Creating an Experiential Church

The Rev. Dr. Graham Standish, PhD, MSW, MDiv, MA Executive Director and Director of Caring for Clergy and Congregations


When I was still pastoring Calvin Presbyterian Church, I had met with a young couple who were joining our

congregation. They had mostly given up after months of searching for the right church. Finally, the husband said to her, “That’s it! No more church-shopping. I’m done with religion!” She begged him to try one more church, our church, at the insistence of her stepmother. He relented grudgingly. After the service they both decided we were “it”. I asked them what changed. He said, “I finally felt like I experienced God in church.”


Not everyone had these experiences with us, but enough did that we steadily grew over my 22 years there. What made the difference? We intentionally tried to cultivate the experience of God in everything we did. We recognized that people in our culture are yearning to experience God, and they’ll look elsewhere in the secular realm when they don’t find it with us.


Okay, but don’t people experience God through our typical Presbyterian worship? Perhaps, but those who do are literally a dying breed. Traditional churches are designed for experiences catering to generations that are passing away, not for people of today. Few pastors or laity stop to wonder what experiences resonate with today’s generations.

So instead of missionally asking how we change so they can experience God with us, we criticize them for rejecting the experiences we offer. In response, they tell us that they’re “spiritual but not religious,” and we fail to hear their blunt message that we’re “religious but not spiritual.”


Following a more spiritual path, our church emphasized the experience of God not only in worship, but in everything. We questioned everything we did, wondering whether it facilitated a potential experience of God. In worship we wondered: are people encountering God or something else? On boards and committees: are people engaging with God or something else? In education: are we teaching insights and skills helping people experience and engage with God, or merely giving them interesting information about God?


I wrote about the primacy of experiencing God in worship in my book, In God’s Presence (Rowman & Littlefield, 2010). It was a guide for congregations on transforming worship, but not in the ways we typically think about it. We re-envisioned worship as the church’s mission—its primary mission—grounded in a foundational question: what are people experiencing when they worship with us?


For example, Presbyterians are incredibly wordy in worship. Look at a typical bulletin. It’s crammed with words, yet we’re living in a culture where music, visuals, symbols, and verbal brevity are everywhere. So, we traded wordiness for more reflective, musical, and personal experiences. We renovated our sanctuary to include color, art, better sound and lighting, and an overall aesthetic.
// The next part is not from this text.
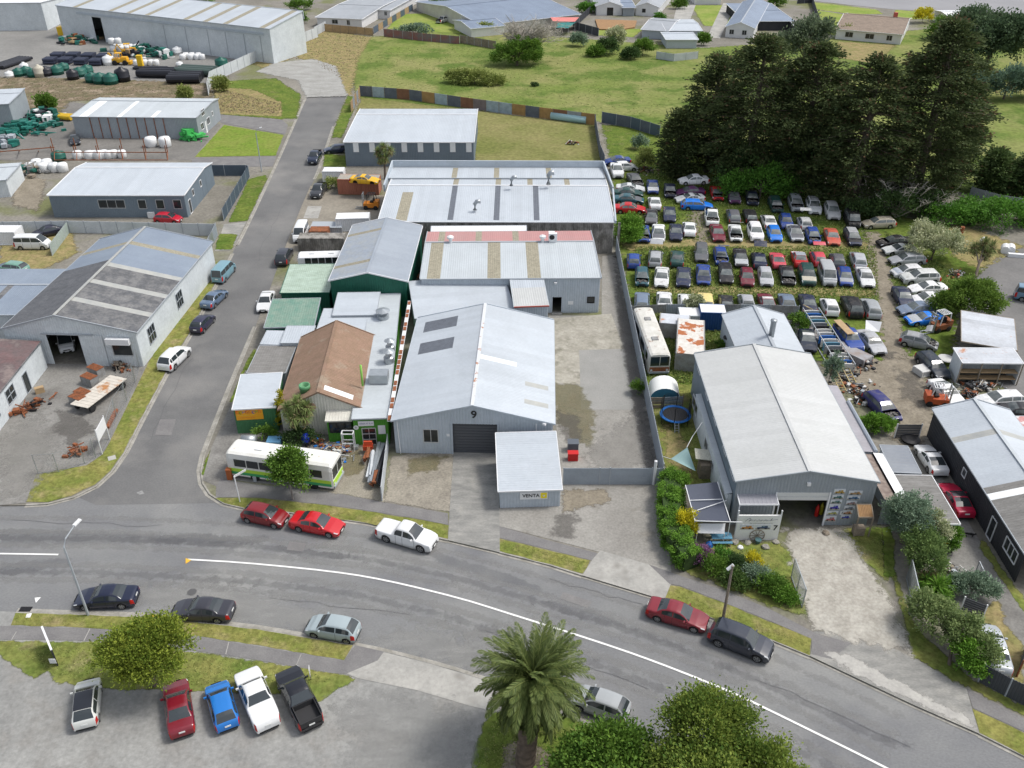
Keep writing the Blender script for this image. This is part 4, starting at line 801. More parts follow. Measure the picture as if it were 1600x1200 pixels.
# shed behind the gallery
gb = gable('small white gabled shed with a steel flue behind the cream-roofed shed', 'shed', (1157, 560), (1262, 560), (1139, 491), 3.6, apex_y=546, roof=m_zinc, name='shed', wallm=m_wgrey, over=.1)
mb = MB(); q = P(1206, 520, 5.0); mb.lathe(q-up*.3, [(.3, -.2), (.3, 1.7), (.36, 1.72), (.36, 1.85), (.1, 1.95)], 14); mb.obj('flue', m_steel, gb.root, True)
# strips of low roof on the right of the gallery
def strip(label, cat, x0, x1, y0, y1, h, roof, wm, name='lean_to'):
    q = lambda x, y, z=h: z3(ga.w+ga.U*x+ga.V*y, z); r = thing(name, label, cat, q((x0+x1)/2, (y0+y1)/2, LZ)); slope(r, q(x0, y0), q(x0, y1), q(x1, y0, h-.1), roof, .76)
    for a_, b_ in ((q(x0, y0), q(x1, y0)), (q(x1, y0), q(x1, y1)), (q(x1, y1), q(x0, y1))): wall(r, a_+Vector((0, .05, 0)), b_+Vector((0, .05, 0)), h-.15, m=wm)
    return r
strip('low purple-grey roof strip along the right flank of the cream-roofed shed', 'lean-to', .12, 2.2, 6.8, 18, 3.1, roofm('roof_mauve', (.33, .32, .35), (.28, .27, .29)), m_wshed)
strip('narrow leaf-littered roof strip between white ribbed strips', 'lean-to', .9, 2.0, .2, 6.7, 2.9, mat('roof_litter', (.30, .25, .215), (.17, .13, .115), rough=.95, sc=3, fine=6, famt=.3), m_wshed)
strip('white ribbed carport strip over a dark opening', 'carport', 2.05, 2.95, .2, 6.7, 3.0, m_trim, m_wdark, 'carport'); mb = MB(); mb.tube([z3(ga.w+ga.U*2.35+ga.V*6.8, 3.0), z3(ga.w+ga.U*2.35+ga.V*15, 3.0)], .22, 8); tag(mb.obj('gutter_pipe', m_bluegrey2), 'fat blue-grey duct beside the purple-grey roof strip', 'duct')
s4 = skillion('flat grey felt carport roof above the red coupe', 'carport', (1438, 818), (1501, 819), (1402, 742), 2.7, 2.7, m_shingle, m_wdark, .8, name='carport', along='AC', walls='acd', edge=m_trim)
s5 = skillion('grey sheet roof of a caravan-sized shelter beside the white coupe', 'shelter', (1394, 738), (1440, 740), (1376, 695), 2.4, 2.4, roofm('roof_slate2', (.24, .26, .285), (.2, .22, .25)), m_wwhite, 1.4, name='shelter', along='AC')
# ---- dark clad house on the right
dh = gable('long charcoal-clad building with white then grey felt roof', 'house', (1602, 866), (1754, 870), (1458, 638), 3.3, hr=4.5, roof=lambda t: m_shingle if t < .41 else m_zinc, wallm=m_wdark, name='dark_house', cap=m_zinc2, spec1=[(.33, .365, m_skyw, 0, 1), (.715, .755, m_skylg, 0, 1)], spec2=[(.715, .755, m_skylg, 0, 1)], walls='bcd', gutter=m_trimg,
   ops={'d': [(14.4, 15.3, 0, 2.1), (17.1, 19.2, 1.1, 2.3), (8.0, 8.7, 1.5, 2.3)]})
A, U, Nn = dh.wd
window(dh.root, A, U, Nn, 14.4, 15.3, .02, 2.1, 1, m_trim, name='door'); window(dh.root, A, U, Nn, 17.1, 19.2, 1.1, 2.3, 3, m_trim); window(dh.root, A, U, Nn, 8.0, 8.7, 1.5, 2.3, 1, m_trim)
dh.dbg = (dh.L, dh.W, dh.he, dh.hr)
rs = skillion('faded red and white striped tin roof behind the charcoal building', 'shed', (1600, 705), (1700, 705), (1567, 650), 2.8, 3.2, m_stripe, m_wshed, .8, name='striped_shed', along='AC')
# ---- rusty sheds of the yard
ry = skillion('open yard shelter with patchy rusty zinc roof, its back to the bush', 'shelter', (1502, 533), (1590, 548), (1473, 480), 2.9, 3.3, m_rustzinc, m_timber, .85, name='yard_shelter', walls='bc', edge=m_timber, along='AC')
ry2 = skillion('workbench shelter with rusty zinc roof and open shelves in front', 'shelter', (1504, 567), (1600, 568), (1487, 543), 2.9, 3.2, m_rustzinc, m_wwhite, .85, name='bench_shelter', walls='bcd', edge=m_trim, along='AC')
mb = MB()
for t in (0, .33, .66, 1): p = ry2.a.lerp(ry2.b, t); mb.beam(p-up*.05, Vector((p.x, p.y, LZ)), .1)
mb.obj('post', m_timber, ry2.root)
for z in (.7, 1.5):
    mb = MB(); a_, b_ = ry2.a+Vector((.2, .5, 0)), ry2.b+Vector((-.2, .5, 0)); a_.z = b_.z = LZ+z; mb.beam(a_, b_, .8, .06); mb.obj('shelf', m_wood, ry2.root)
# ---- left garage
lg = gable('workshop with patched grey fibro roof, van parked inside its open door', 'workshop', (0, 514), (213, 520), (105, 372), 4.5, apex_y=493, name='garage', ridge=.43, sw=.9, roof=lambda t: m_bluegrey if t > .60 else m_asb2, roof2=lambda t: m_bluegrey if t > .57 else m_asb, wallm={'a': m_wwhite, 'b': m_wwhite, 'c': m_wwhite, 'd': m_wwhite}, cap=m_skylg, gutter=m_trimg,
   spec2=[(.14, .17, m_skylg, .0, 1), (.33, .36, m_skylg, 0, 1), (.51, .54, m_skylg, 0, 1), (.78, .81, m_skyl, 0, 1)], spec1=[(.78, .81, m_skyl, 0, 1)], sheets=.84,
   ops={'a': [(4.7, 8.4, 0, 3.95), (11.8, 14.0, 1.4, 2.9)], 'b': [(2.5, 4.3, 1.3, 3.3), (11.0, 12.8, 1.3, 3.3)]})
A, U, Nn = lg.wa
window(lg.root, A, U, Nn, 11.8, 14.0, 1.4, 2.9, 1); plate(lg.root, A, U, Nn, 11.5, 14.1, 3.0, 3.7, m_trim, 'canopy_board', .35, .5)
mb = MB(); mb.beam(A+U*10.0+Nn*.15+up*4.05, A+U*4.2+Nn*.15+up*4.05, .14, .12); mb.obj('door_track', m_trimg, lg.root)
wall(lg.root, A+U*8.4+Nn*.12, A+U*11.0+Nn*.12, 4.0, m=m_wwhite, name='sliding_door')
A, U, Nn = lg.wb
window(lg.root, A, U, Nn, 2.5, 4.3, 1.3, 3.3, 3, m_trimg, 2); window(lg.root, A, U, Nn, 11.0, 12.8, 1.3, 3.3, 3, m_trimg, 2)
lb2 = yridge('low blue-roofed building behind the fibro garage', 'shed', (-120, 492), (62, 492), (-60, 420), 3.4, 445, .6, lambda t: m_bluegrey, m_bluegrey, m_wwhite, spec1=[(.2, .23, m_asb, 0, 1), (.5, .53, m_asb, 0, 1), (.82, .85, m_asb, 0, 1)])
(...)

We revamped most of our worship by questioning whether each element of worship helped or hindered the encounter with God, substituting elements that no longer worked for more creative ones we believed were more experiential. To generate ideas, each year our worship team visited other churches who were doing something different and experiential—contemporary, emergent, African American, traditional Episcopal, and even a 2 ½ hour casual Jewish Shabbat service in which 80% was in Hebrew.


In our discussions afterwards we always asked, “Where did you/I/we experience God?” We then considered what might be adapted for our worship. These led to significant changes: replacing a static, traditional responsive call to worship with a Taizé chant and silent prayer; reading scripture at the beginning of worship rather than in the middle; integrating contemporary, blues, jazz, popular, Celtic, Taizé and other forms of music throughout worship; offering communion every Sunday in one worship service; and healing prayers in worship once-a-month.


The inspiration for cultivating an experiential church emerged out of an insight I had in the 90s. I realized that churches grow when we offer something people yearn for but can’t find anywhere else. Conversely, we decline when we don’t. Many churches have tried to adapt over the past 25 years, asking, “What can we do to attract younger people?” or “How do we change but not lose our present members?” or “How do we do more in mission, so people know we’re here?” These are the wrong questions to ask because they ignore what people are yearning for.


What the church offers is a primary, regular avenue for the experience of God in worship, classes, fellowship, ministry, mission, and even meetings. A missional focus is important, but we constantly compete with many, many other organizations and efforts that offer what we offer in mission. Almost everything we do missionally has a secular counterpart that often do it better. That doesn’t mean we shouldn’t be missional. I just think we need to view worship and spirituality as foundationally missional because they’re the experiences people most deeply seek from a church.


How do we tell whether what we’re doing helps people experience God? By asking and assessing. Invite outsiders to our worship and church to assess us, and ask afterwards, “what was your experience of God in our worship, in our church.” Create informal focus groups, get feedback from visitors, and try to look at your church through others’ eyes. The key is to realize that what people experience with us determines their engagement (or disengagement) with us.